Allow Mayor de Blasio an election-year victory lap for the growing numbers of units produced by his affordable housing program, recognizing how stressed and strained voters are about the cost of keeping a roof over their heads. Just remember who’s paying to put some very pricey real estate within reach of working-class New Yorkers. Hint: It’s not the real estate developers the mayor first ran for office promising would play a leading role.
The nearly 78,000 apartments built, underway or refinanced since his January 2014 arrival in City Hall will be welcomed by grateful tenants paying rents below, sometimes sharply below, nosebleed-high market prices.
De Blasio’s just wrapped up the city’s biggest 12-month spurt since 1989, rivaling the legendary output of Mayor Ed Koch.
On the campaign trail, de Blasio suggested the magic ingredient would be a tool called mandatory inclusionary zoning, to make developers in swaths of the city produce for the common folk in exchange for getting to build bigger. Everybody wins, at no cost to taxpayers.
The truth: That’s been a couple of sprinkles on the cake. The cake is made of money.
A lot of money. At the outset, in May 2014, de Blasio committed $6.7 billion in city capital funds to fill gaps in the cost of construction.
He has since bumped that up to $7.8 billion and again to $9.7 billion to bring rents on more apartments in reach of the poorest tenants.
Annual capital spending on subsidizing affordable housing dwarfs that by the previous administration by three to one.

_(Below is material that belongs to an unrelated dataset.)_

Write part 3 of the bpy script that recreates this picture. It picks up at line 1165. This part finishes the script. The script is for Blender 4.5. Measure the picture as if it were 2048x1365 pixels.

Meantime, the ballyhooed zoning change, which requires set-asides of at least one in four apartments in newly approved buildings, has been responsible for producing just four apartments thus far, with 624 on the horizon. That’s not a typo. Why the spectacular failure of the supposedly brilliant idea? Parochial City Council politics — and a mayor who’s proven woefully unpersuasive or unwilling to take on opponents.
Look at Crown Heights in Brooklyn, where Councilwoman Laurie Cumbo says she’ll vote no to new life for a disused armory even though half of 330 rental units there will be affordable. Or at Inwood in upper Manhattan, where Councilman Ydanis Rodriguez nixed plans of similar scale.
Council members are roadblocking new developments on the illogical theory that constraining housing supply will keep their gentrifying neighborhoods affordable.
Mindful of the blowback, the mayor’s city planners have slow-walked ambitious neighborhood rezoning plans that could be producing a heap of new housing.
De Blasio ought to have long ago called Speaker Melissa Mark-Viverito to a summit demanding an end to this perversion denying homes to untold thousands in need.
Instead, he took to the airwaves Friday to lament that City Hall “has not always done the best job of presenting a vision or listening to feedback.”
However you define the belly flop, it’s not probably not costing him a second term. But it is costing the city a fortune.